Et M. Jean Codet, sénateur radical de la Haute-Vienne, intervient à son tour. Il nous avertit clairement de ce qu’on médite. Il nous dit avec une louable candeur, ce que sera le lendemain si l’on réussit à ruiner la loi. M. Codet avait voté la loi des retraites. Mais il est de ceux qui se rebutent ou s’effarent aux premières difficultés et aux premiers malentendus.

Ayant pris peur, il a le courage d’avouer sa peur ; et il nous révèle ; avec une pleutrerie héroïque, quel est le système qui remplacera la loi dont il se hâte, le cher homme, de demander la disparition.

Dès la rentré des Chambres je vais demander au gouvernement de suspendre l’exécution de la loi actuelle et de déposer un projet de loi nouveau inspiré du système anglais qui a donnée de bons résultats. Il faudra supprimer tous les versements, causes de conflits, et les remplacer par un impôt qui pèsera sur tous. Ce seront des « centimes de solidarité », la loi des retraites n’étant pas une loi d’assistance, mais une véritable loi de solidarité.
C’est d’ailleurs le système de l’assistance aux vieillards de soixante-dix ans qu’il s’agit d’étendre, les communes dresseront la liste des retraites éventuelles, et pour qu’elles n’en proposent pas un nombre excessif, elles contribueront pour leur petite part à la retraite.
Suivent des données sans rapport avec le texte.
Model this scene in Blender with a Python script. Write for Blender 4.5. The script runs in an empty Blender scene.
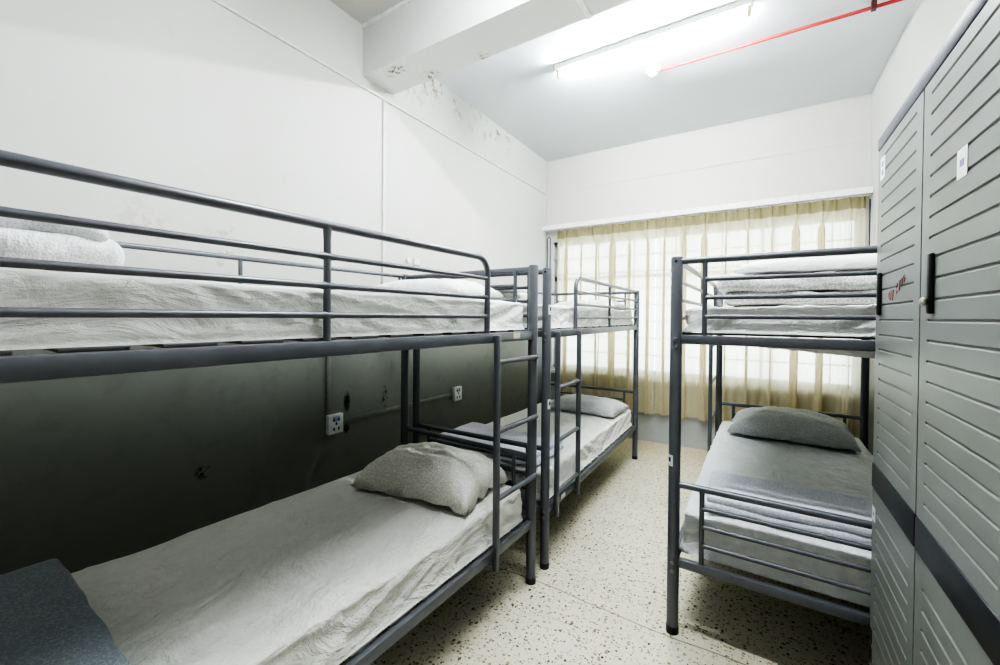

C’est délicieux, délicieux, et voilà où l’on nous mène. De la magnifique idée d’assurance sociale, qui crée pour tous les salariés un droit certain, intangible, sans humiliation, sans condition, nous retombons à une loi d’aumône et d’arbitraire, où le bon plaisir des autorités distribuera quelques miettes à des pauvres choisis.

Mais tout cela n’aboutira pas. Les affolés en seront pour la honte de leur panique. Les réacteurs en seront pour la honte de leurs espérances. La loi sera maintenue et améliorée et ceux qui affectent de croire qu’ils en ont fini avec elle, commettent une double erreur : erreur matérielle, erreur morale.